Acknowledgements: FANRPAN acknowledges the FAO as the source of this report: www.fao.org/ag/ags/subjects/en/agmarket/esaworkshop.html


Executive summary

Eastern and Southern African countries are largely dependent on rain-fed agriculture. Inevitably the rains do occasionally fail, with consequent production shortfalls necessitating imports, both for food aid and for commercial purposes. This workshop aimed to discuss how governments, the private sector and food aid agencies could work together to minimise the disruption caused and to ensure that in future all could work together to ensure that no one in the region goes hungry.

The workshop noted that in times of shortage large proportions of populations in the sub-region were still able to make commercial purchases. While the private sector should be in a position to supply that demand through imports from within and outside the sub-region, government, and to a lesser extent, food aid policies often made it difficult for the private sector to function. The workshop was provided with several examples of where policies relating to import and export controls; import duties; price controls on milled and unmilled maize; uncertainty over government imports; and poor targeting of food aid had increased risks faced by the private sector and, consequently, made it reluctant to import. For some governments this became a self-fulfilling prophecy: noting the reluctance of the private sector to import, they became convinced that food supply could not be left to the private sector in drought years.

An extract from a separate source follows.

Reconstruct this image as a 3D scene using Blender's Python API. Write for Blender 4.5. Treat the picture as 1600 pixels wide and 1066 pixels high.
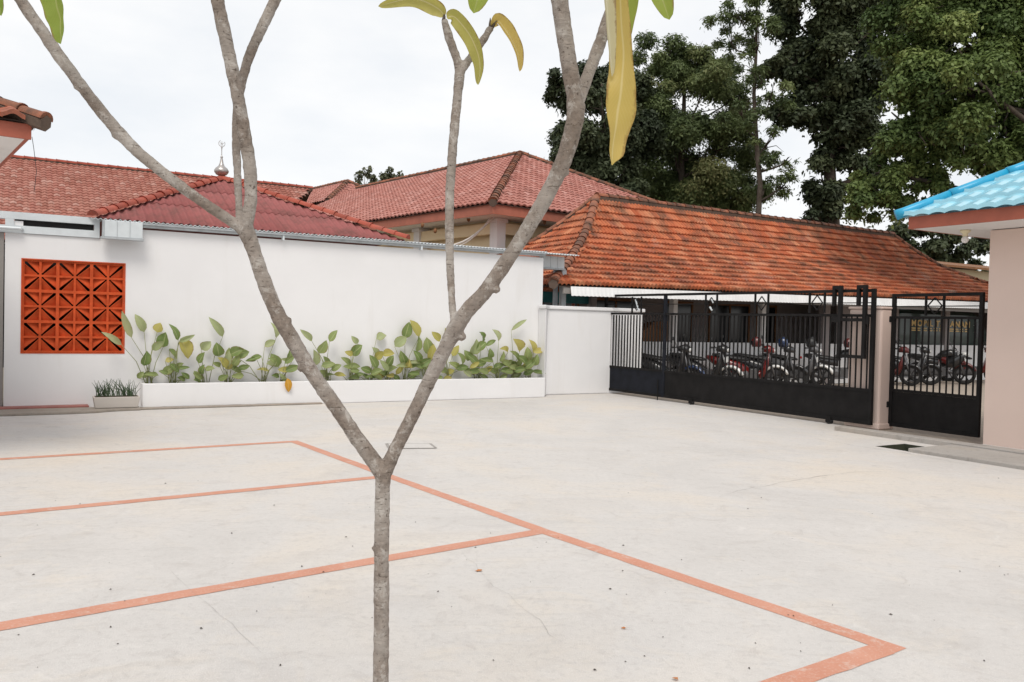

The participants of the workshop, representing governments, marketing boards, the private sector, aid agencies and international organizations, emphasised the need for improved communication between government and private sector in order to overcome this mutual suspicion and develop an understanding of the different points of view. They felt that countries should establish a national-level forum, such as a Grains Council, in order to promote dialogue. There was also a need for greater dialogue on a regional basis. Participants recommended the private sector to consider developing a regional grains association.

The workshop noted the importance of governments developing consistent grain marketing policies and avoiding ad hoc interventions. Problems caused by inconsistent approaches to food aid were also noted. A coordinated sub-regional approach to droughts, embracing both policy and logistics issues, was also recommended. Participants also noted that poor policies can also have a negative impact in times of surplus, thereby also jeopardising food security. Needless export bans reduce prices to farmers and lower the incentive for them to plant in subsequent seasons.

Participants noted with interest several new approaches that could potentially play an important role in overcoming food shortages. Traders already trade futures on the South African Futures Exchange (SAFEX) but Option trading may be a further possibility, as has been tried by the Government of Malawi in partnership with the World Bank. The use of Warehouse Receipts and Inventory Credit by large farmers and traders in Zambia was also noted, as was a recent proposal by WFP to take out weather insurance in Ethiopia.

The poor quality of crop forecasting in many countries was noted and considered to be a significant problem facing the private sector, which also felt that there was a need for improved information on government stocks, and on trade and SPS regulations. Considerable concern was expressed about the poor quality of road and rail infrastructure in the sub-region and about delays caused at border crossings and at internal road blocks.

Finally, participants were very conscious of the fact that many of the issues discussed at this workshop had been discussed on many other occasions in similar forums, with limited results. Follow-up should be at a high level, possibly involving a meeting of ministers of agriculture. National policy advisory missions were also suggested. Policy reform requires ongoing dialogue and just one meeting is not enough.